Israel prossegue com suas ações no Líbano e na Faixa de Gaza com o apoio total e irrestrito dos Estados Unidos. Para os defensores destas ações, as famílias das vítimas civis deverão entender que seus parentes estão morrendo em nome de uma causa justa: a da luta contra o terrorismo. Os familiares das crianças queimadas vivas em Beirute devem compreender que a morte delas é um “efeito colateral” tolerável para garantir a paz na região.

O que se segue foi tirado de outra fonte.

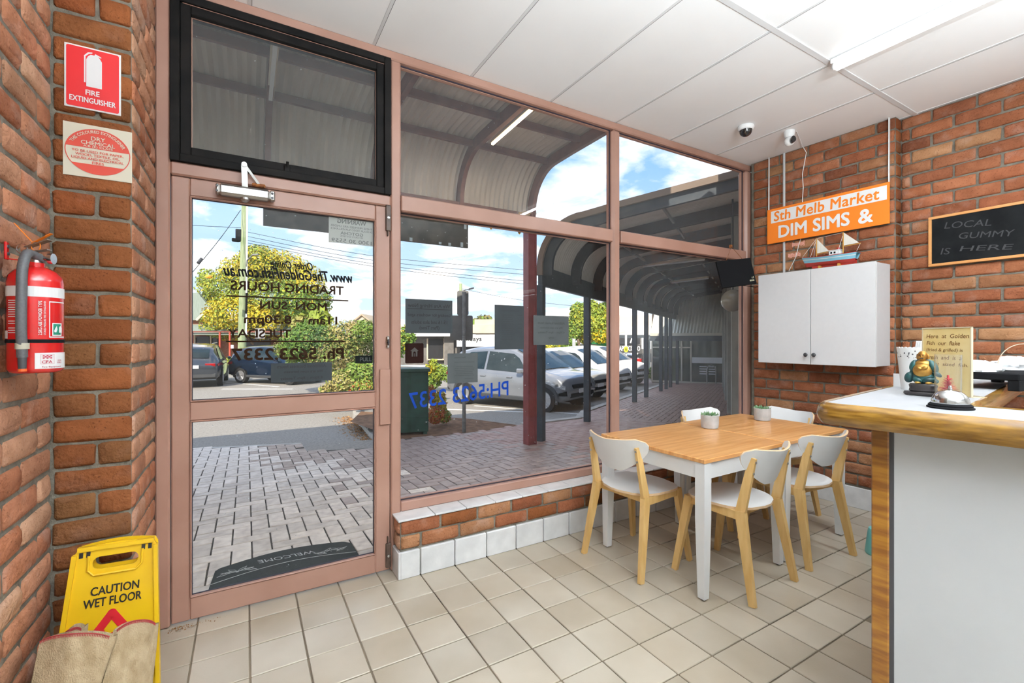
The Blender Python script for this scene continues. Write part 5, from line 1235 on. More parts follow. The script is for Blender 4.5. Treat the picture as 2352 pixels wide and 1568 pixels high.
for y, z in ((-1.7, 3.185), (-.75, 3.04)): MB().box((.1, y-.015, z-.045), (14.3, y+.015, z)).build('purlin', pm('purlin_grey', (.30,.30,.28), rough=.5) if 'purlin_grey' not in MATS else MATS['purlin_grey'], wv)
for s in (.05, 2.16, 5.99, 7.43, 9.76, 10.79, 11.69, 13.4):
    q = wl_(s, 0); b = MB().box((s-.055, -.055, gz(q.y)-.02), (s+.055, .055, 2.16), c=.004)
    b.build('post', NAVY, wv)
def atwz(px, py, z): return onZ(px, py, z)
def wbatt(a, c, z, lab):
    a = atwz(*a, z); c = atwz(*c, z); return batten(lab, a, c, BEI, False, .07, .05, 'unlit wing battens')
wbatt((1478, 608), (1619, 592), 2.99, 'unlit beige batten under the neighbouring verandah, nearer one'); wbatt((1519, 650), (1627, 636), 2.99, 'unlit beige batten under the neighbouring verandah, farther one')
# wing wall: rendered piers, dark shopfronts
REND = pm('wing_render', (.36,.36,.31), (.44,.44,.39), scale=5, rough=.8); DGL = pm('dark_shop_glass', (.012,.016,.016), rough=.08, coat=1)
def wingwall(s): return 2.70-1.02*(s/14.3)
ww = thing('wing_shops', 'row of rendered shopfronts under the neighbouring verandah', 'shop building', tuple(wl_(0, 2.7)), 0); wo_ = Vector(ww.location)
def wbox(s0, s1, n0, n1, z0, z1, nm, mt, c=0):
    a = wl_(s0, wingwall(s0)); c_ = wl_(s1, wingwall(s1)); d = (c_-a).normalized(); nn = Vector((d.y, -d.x, 0)); b = MB()
    P_ = [a+nn*n0, c_+nn*n0, c_+nn*n1, a+nn*n1]
    V = [(p.x-wo_.x, p.y-wo_.y, z0) for p in P_]+[(p.x-wo_.x, p.y-wo_.y, z1) for p in P_]
    b.add(V, [(0,1,2,3), (7,6,5,4), (0,4,5,1), (1,5,6,2), (2,6,7,3), (3,7,4,0)]); return b.build(nm, mt, ww)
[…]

Mas os “efeitos colaterais” dessas ações, infelizmente, podem ir muito além do sofrimento irreparável de algumas dezenas – ou centenas – de famílias. O Oriente Médio caminha para uma situação de aguda instabilidade, com a possibilidade de envolvimento de outros países como a Síria e o Irã. As conseqüências são imprevisíveis e assustadoras. Em um artigo publicado no The Independent, e reproduzido pela Folha de São Paulo, Rupert Cornwell escreve:


“No arco de instabilidade que se estende do Afeganistão e Paquistão até a Palestina e Israel, ocorre uma confluência de acontecimentos assustadora. Madeleine Albright, a secretária de Estado que antecedeu a Colin Powell, descreveu as crises interligadas como 'tempestade perfeita' (ou seja, avassaladora) nos assuntos internacionais”. Enquanto isso, a comunidade internacional assiste a tudo isso de braços cruzados, limitando-se a declarações protocolares e hipócritas em defesa de uma paz cada vez mais improvável.